▸ Requirement
Give the data below again exactly as it stands. Omit the pictures.

▸ Source data
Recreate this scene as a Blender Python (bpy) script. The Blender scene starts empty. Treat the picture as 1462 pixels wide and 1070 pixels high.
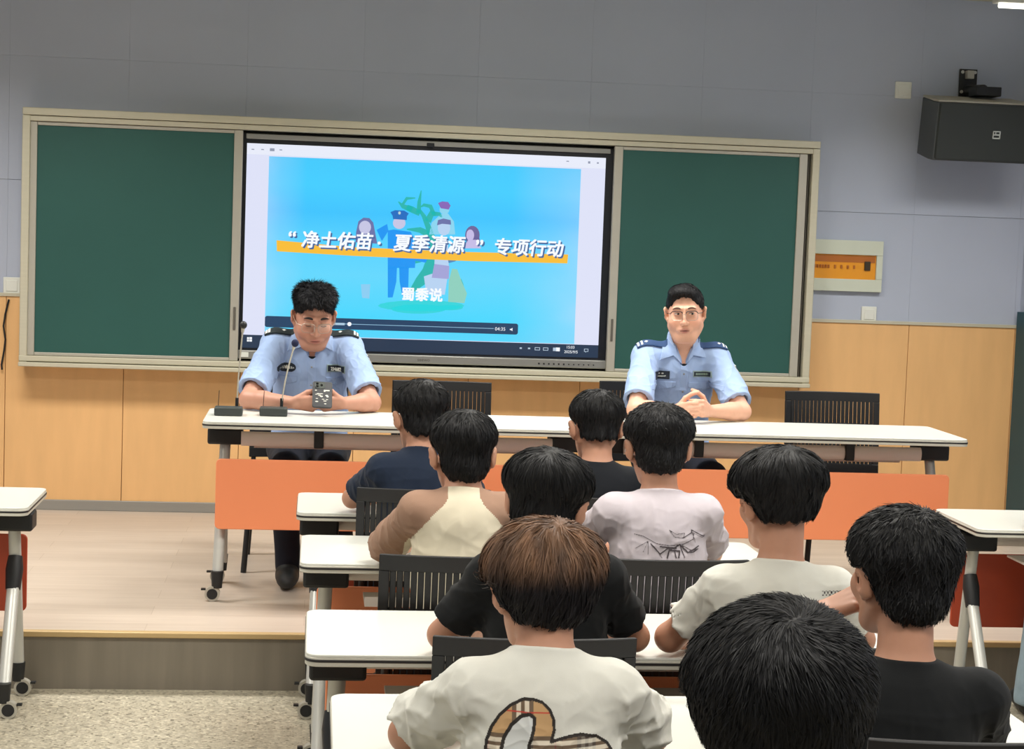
import bpy, math, random
import numpy as np
from mathutils import Vector, Matrix
random.seed(4); RNG = np.random.default_rng(7)
SC = bpy.context.scene
COL = SC.collection
R = math.radians
PLAT = .22          # height of the podium

# ---------------------------------------------------------------- camera
cam_d = bpy.data.cameras.new('camera'); cam = bpy.data.objects.new('camera', cam_d); COL.objects.link(cam)
FPX, YAW, PITCH, ROLL = 2549.1, .1124, .0786, .0369
cam_d.sensor_fit = 'HORIZONTAL'; cam_d.sensor_width = 36; cam_d.lens = 36 * FPX / 1462
cam_d.clip_start = .05; cam_d.clip_end = 60
fw = Vector((math.sin(YAW) * math.cos(PITCH), math.cos(YAW) * math.cos(PITCH), -math.sin(PITCH)))
rt = Vector((math.cos(YAW), -math.sin(YAW), 0)); up = rt.cross(fw)
c_, s_ = math.cos(ROLL), math.sin(ROLL)
rt2 = rt * c_ + up * s_; up2 = up * c_ - rt * s_
cam.matrix_world = Matrix(((rt2.x, up2.x, -fw.x, 0), (rt2.y, up2.y, -fw.y, -9.61), (rt2.z, up2.z, -fw.z, 1.769), (0, 0, 0, 1)))
SC.camera = cam
# ---------------------------------------------------------------- world, exposure, lamps
w = bpy.data.worlds.new('world'); SC.world = w; w.use_nodes = True
w.node_tree.nodes['Background'].inputs[0].default_value = (.75, .8, .9, 1)
w.node_tree.nodes['Background'].inputs[1].default_value = .3
vs = SC.view_settings
vs.view_transform = 'Standard'; vs.look = 'None'; vs.gamma = 1; vs.use_curve_mapping = False; vs.exposure = 0.0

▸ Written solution
Recreate this scene as a Blender Python (bpy) script. The Blender scene starts empty. Treat the picture as 1462 pixels wide and 1070 pixels high.
import bpy, math, random
import numpy as np
from mathutils import Vector, Matrix
random.seed(4); RNG = np.random.default_rng(7)
SC = bpy.context.scene
COL = SC.collection
R = math.radians
PLAT = .22          # height of the podium

# ---------------------------------------------------------------- camera
cam_d = bpy.data.cameras.new('camera'); cam = bpy.data.objects.new('camera', cam_d); COL.objects.link(cam)
FPX, YAW, PITCH, ROLL = 2549.1, .1124, .0786, .0369
cam_d.sensor_fit = 'HORIZONTAL'; cam_d.sensor_width = 36; cam_d.lens = 36 * FPX / 1462
cam_d.clip_start = .05; cam_d.clip_end = 60
fw = Vector((math.sin(YAW) * math.cos(PITCH), math.cos(YAW) * math.cos(PITCH), -math.sin(PITCH)))
rt = Vector((math.cos(YAW), -math.sin(YAW), 0)); up = rt.cross(fw)
c_, s_ = math.cos(ROLL), math.sin(ROLL)
rt2 = rt * c_ + up * s_; up2 = up * c_ - rt * s_
cam.matrix_world = Matrix(((rt2.x, up2.x, -fw.x, 0), (rt2.y, up2.y, -fw.y, -9.61), (rt2.z, up2.z, -fw.z, 1.769), (0, 0, 0, 1)))
SC.camera = cam
# ---------------------------------------------------------------- world, exposure, lamps
w = bpy.data.worlds.new('world'); SC.world = w; w.use_nodes = True
w.node_tree.nodes['Background'].inputs[0].default_value = (.75, .8, .9, 1)
w.node_tree.nodes['Background'].inputs[1].default_value = .3
vs = SC.view_settings
vs.view_transform = 'Standard'; vs.look = 'None'; vs.gamma = 1; vs.use_curve_mapping = False; vs.exposure = 0.0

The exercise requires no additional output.